SHORT PROBLEM: Print the listing below from its opening line through the line holding "tag(g.build('wall_front', M['wall']), kind='structure')", both ends included.

RECORDED INFORMATION:
>> start

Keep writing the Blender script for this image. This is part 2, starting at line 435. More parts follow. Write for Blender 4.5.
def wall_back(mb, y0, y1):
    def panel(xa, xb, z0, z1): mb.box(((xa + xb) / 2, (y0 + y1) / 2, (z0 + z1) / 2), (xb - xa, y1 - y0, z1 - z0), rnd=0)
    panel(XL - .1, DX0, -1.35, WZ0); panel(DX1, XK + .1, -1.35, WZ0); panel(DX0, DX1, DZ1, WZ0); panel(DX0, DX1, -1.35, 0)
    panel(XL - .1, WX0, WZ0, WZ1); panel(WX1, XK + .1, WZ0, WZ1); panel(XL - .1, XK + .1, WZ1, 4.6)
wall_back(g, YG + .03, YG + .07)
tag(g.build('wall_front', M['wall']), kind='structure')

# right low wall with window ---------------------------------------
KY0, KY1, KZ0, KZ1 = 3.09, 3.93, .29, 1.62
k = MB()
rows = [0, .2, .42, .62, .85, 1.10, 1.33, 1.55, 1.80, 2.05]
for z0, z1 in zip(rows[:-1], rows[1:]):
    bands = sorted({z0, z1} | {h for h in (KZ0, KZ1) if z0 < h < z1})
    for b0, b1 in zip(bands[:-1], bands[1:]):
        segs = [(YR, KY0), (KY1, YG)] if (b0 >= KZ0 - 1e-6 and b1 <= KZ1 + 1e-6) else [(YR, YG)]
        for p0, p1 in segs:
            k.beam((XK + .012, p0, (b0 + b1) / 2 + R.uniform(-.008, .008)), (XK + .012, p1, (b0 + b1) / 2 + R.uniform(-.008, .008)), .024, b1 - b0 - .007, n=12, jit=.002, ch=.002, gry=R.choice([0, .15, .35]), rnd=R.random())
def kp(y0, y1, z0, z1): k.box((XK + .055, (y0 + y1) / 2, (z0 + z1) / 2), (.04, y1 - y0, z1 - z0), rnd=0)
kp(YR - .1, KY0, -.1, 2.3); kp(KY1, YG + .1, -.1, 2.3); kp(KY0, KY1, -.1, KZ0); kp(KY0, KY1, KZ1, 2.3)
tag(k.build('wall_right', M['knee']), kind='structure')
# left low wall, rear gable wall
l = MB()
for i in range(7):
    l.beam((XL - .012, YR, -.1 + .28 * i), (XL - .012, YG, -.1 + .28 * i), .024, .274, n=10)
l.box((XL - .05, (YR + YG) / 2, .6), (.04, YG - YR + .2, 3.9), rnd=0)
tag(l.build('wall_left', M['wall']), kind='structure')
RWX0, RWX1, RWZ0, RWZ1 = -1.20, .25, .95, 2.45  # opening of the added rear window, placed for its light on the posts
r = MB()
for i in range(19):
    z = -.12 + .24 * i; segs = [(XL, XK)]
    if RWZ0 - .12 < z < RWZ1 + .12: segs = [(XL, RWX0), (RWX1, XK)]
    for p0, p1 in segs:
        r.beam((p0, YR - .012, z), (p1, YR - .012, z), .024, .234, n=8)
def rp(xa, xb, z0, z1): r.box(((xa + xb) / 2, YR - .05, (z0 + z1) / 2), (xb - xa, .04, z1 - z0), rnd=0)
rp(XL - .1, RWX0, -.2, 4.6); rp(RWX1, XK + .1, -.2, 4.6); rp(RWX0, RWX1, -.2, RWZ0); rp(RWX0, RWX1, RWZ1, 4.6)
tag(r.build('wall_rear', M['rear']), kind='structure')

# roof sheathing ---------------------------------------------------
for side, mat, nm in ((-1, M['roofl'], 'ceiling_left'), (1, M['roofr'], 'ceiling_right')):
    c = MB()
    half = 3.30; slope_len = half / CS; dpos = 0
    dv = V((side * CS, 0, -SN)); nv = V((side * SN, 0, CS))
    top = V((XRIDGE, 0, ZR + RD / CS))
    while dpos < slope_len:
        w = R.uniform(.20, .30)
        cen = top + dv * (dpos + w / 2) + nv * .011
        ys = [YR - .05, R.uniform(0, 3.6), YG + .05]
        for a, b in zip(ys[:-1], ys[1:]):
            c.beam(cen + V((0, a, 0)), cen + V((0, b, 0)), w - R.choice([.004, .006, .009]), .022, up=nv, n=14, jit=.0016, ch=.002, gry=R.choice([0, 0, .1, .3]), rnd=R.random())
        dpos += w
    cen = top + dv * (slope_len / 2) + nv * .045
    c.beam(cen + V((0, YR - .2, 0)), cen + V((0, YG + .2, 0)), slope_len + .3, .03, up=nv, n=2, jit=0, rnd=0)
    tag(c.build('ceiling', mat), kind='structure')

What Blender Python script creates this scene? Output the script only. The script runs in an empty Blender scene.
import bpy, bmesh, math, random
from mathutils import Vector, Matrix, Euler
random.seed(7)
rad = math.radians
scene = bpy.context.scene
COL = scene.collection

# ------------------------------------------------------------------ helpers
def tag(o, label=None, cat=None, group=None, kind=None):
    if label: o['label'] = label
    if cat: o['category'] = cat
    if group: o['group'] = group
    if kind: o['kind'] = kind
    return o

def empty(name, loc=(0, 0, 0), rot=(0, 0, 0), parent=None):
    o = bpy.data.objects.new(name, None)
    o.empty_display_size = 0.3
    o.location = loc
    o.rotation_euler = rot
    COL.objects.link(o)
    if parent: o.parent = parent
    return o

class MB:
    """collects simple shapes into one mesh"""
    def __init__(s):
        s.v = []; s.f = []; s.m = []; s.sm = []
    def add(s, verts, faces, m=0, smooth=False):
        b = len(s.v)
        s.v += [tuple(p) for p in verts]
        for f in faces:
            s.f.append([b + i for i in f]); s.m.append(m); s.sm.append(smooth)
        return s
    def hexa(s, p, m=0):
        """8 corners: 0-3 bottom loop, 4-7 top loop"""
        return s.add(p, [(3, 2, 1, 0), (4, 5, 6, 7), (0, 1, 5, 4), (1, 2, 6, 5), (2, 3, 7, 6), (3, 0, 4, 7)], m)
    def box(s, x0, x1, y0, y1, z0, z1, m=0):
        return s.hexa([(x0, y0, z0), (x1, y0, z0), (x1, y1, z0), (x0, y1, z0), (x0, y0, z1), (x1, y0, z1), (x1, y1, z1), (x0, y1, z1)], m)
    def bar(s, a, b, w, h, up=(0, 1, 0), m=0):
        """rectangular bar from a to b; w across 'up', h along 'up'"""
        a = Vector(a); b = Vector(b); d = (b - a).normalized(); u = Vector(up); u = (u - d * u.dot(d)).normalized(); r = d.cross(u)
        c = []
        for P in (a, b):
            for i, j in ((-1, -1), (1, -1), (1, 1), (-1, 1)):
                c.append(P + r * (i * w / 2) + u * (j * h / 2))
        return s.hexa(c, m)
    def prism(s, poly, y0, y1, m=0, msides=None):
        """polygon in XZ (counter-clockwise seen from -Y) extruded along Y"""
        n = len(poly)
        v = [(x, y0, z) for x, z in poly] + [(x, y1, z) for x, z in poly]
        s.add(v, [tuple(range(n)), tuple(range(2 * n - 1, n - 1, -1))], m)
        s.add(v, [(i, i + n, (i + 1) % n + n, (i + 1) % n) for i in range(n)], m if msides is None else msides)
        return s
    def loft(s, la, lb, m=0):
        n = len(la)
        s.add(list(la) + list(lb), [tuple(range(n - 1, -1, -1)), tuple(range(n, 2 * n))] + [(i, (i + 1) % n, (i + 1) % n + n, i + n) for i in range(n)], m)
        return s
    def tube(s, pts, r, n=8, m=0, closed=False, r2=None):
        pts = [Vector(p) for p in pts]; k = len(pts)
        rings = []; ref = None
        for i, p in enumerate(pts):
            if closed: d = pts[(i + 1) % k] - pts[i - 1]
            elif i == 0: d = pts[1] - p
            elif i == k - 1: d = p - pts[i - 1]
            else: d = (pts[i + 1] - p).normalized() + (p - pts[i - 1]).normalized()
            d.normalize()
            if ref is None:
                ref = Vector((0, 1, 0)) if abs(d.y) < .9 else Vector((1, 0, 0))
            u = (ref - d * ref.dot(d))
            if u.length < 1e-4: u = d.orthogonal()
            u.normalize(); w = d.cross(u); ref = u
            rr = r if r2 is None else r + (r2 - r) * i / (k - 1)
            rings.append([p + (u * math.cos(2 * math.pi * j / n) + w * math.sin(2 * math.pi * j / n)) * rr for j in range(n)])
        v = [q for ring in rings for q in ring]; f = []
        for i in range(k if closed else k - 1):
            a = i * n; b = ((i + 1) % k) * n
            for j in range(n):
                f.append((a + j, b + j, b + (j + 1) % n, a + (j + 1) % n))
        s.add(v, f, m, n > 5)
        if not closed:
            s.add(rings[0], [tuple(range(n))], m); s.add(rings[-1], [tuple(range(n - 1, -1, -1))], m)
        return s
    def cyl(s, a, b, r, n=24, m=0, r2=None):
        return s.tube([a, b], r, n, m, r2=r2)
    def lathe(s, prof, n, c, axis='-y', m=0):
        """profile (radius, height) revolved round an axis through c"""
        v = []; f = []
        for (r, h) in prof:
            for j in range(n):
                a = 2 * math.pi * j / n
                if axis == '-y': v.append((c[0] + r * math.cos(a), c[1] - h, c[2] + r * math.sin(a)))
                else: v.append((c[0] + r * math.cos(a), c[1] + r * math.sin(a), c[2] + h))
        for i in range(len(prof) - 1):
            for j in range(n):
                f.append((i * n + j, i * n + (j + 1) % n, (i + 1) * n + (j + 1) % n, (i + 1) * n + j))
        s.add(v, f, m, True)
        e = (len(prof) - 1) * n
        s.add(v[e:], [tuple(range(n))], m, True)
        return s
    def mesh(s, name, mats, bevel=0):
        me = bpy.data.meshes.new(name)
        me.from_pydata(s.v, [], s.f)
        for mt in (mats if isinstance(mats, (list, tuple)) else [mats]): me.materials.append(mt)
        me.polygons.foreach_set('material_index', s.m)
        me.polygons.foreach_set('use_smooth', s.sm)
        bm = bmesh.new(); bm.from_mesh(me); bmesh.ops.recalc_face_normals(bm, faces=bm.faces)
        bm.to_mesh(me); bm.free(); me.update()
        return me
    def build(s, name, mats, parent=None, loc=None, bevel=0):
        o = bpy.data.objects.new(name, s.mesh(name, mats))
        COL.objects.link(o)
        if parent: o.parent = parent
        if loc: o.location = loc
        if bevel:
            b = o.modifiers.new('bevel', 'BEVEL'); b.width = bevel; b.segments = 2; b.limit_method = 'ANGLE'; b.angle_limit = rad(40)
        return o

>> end

FINAL RESULT:
Keep writing the Blender script for this image. This is part 2, starting at line 435. More parts follow. Write for Blender 4.5.
def wall_back(mb, y0, y1):
    def panel(xa, xb, z0, z1): mb.box(((xa + xb) / 2, (y0 + y1) / 2, (z0 + z1) / 2), (xb - xa, y1 - y0, z1 - z0), rnd=0)
    panel(XL - .1, DX0, -1.35, WZ0); panel(DX1, XK + .1, -1.35, WZ0); panel(DX0, DX1, DZ1, WZ0); panel(DX0, DX1, -1.35, 0)
    panel(XL - .1, WX0, WZ0, WZ1); panel(WX1, XK + .1, WZ0, WZ1); panel(XL - .1, XK + .1, WZ1, 4.6)
wall_back(g, YG + .03, YG + .07)
tag(g.build('wall_front', M['wall']), kind='structure')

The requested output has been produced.